--- THE EXERCISE ---
Beginning with the first line of the data below, reproduce every line unchanged, ending with the line that holds "def sagS(x, y): return".

--- MATERIAL ---
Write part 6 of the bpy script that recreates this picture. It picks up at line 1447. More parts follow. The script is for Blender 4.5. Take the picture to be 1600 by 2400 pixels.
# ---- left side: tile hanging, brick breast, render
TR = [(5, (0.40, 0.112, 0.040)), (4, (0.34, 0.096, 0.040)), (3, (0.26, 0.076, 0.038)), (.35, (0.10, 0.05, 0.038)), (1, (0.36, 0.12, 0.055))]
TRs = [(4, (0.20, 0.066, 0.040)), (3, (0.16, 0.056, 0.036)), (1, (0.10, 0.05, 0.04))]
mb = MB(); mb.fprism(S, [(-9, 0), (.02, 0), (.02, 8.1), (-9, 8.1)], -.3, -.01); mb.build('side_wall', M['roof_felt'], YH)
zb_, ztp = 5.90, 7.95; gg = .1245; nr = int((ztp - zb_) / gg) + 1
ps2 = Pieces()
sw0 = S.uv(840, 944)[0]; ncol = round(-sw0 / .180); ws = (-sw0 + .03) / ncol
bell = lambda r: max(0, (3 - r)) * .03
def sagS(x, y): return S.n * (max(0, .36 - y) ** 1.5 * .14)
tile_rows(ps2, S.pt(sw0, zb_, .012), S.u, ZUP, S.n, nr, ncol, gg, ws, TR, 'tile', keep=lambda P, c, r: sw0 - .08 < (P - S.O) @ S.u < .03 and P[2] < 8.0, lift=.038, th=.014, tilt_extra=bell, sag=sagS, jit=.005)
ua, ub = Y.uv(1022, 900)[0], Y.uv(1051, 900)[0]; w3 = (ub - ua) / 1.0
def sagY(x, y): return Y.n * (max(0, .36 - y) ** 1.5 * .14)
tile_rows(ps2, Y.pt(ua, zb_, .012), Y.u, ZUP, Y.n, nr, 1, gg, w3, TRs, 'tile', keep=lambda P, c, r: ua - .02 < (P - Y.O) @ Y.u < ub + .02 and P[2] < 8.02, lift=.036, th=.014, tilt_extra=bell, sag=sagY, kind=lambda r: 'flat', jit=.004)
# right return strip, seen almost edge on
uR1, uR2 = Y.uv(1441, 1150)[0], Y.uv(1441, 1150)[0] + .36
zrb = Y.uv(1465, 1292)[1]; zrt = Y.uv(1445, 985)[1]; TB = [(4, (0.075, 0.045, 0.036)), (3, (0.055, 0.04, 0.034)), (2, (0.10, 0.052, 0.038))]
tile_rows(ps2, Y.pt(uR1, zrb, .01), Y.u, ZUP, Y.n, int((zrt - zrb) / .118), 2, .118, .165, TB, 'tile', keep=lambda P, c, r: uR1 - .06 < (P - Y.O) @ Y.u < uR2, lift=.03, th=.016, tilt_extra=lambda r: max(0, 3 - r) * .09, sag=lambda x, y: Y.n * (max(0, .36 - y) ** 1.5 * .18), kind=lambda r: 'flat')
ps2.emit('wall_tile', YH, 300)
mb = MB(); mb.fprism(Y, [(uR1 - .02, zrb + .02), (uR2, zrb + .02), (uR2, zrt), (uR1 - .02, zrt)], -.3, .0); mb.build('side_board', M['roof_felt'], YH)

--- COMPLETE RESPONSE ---
Write part 6 of the bpy script that recreates this picture. It picks up at line 1447. More parts follow. The script is for Blender 4.5. Take the picture to be 1600 by 2400 pixels.
# ---- left side: tile hanging, brick breast, render
TR = [(5, (0.40, 0.112, 0.040)), (4, (0.34, 0.096, 0.040)), (3, (0.26, 0.076, 0.038)), (.35, (0.10, 0.05, 0.038)), (1, (0.36, 0.12, 0.055))]
TRs = [(4, (0.20, 0.066, 0.040)), (3, (0.16, 0.056, 0.036)), (1, (0.10, 0.05, 0.04))]
mb = MB(); mb.fprism(S, [(-9, 0), (.02, 0), (.02, 8.1), (-9, 8.1)], -.3, -.01); mb.build('side_wall', M['roof_felt'], YH)
zb_, ztp = 5.90, 7.95; gg = .1245; nr = int((ztp - zb_) / gg) + 1
ps2 = Pieces()
sw0 = S.uv(840, 944)[0]; ncol = round(-sw0 / .180); ws = (-sw0 + .03) / ncol
bell = lambda r: max(0, (3 - r)) * .03
def sagS(x, y): return S.n * (max(0, .36 - y) ** 1.5 * .14)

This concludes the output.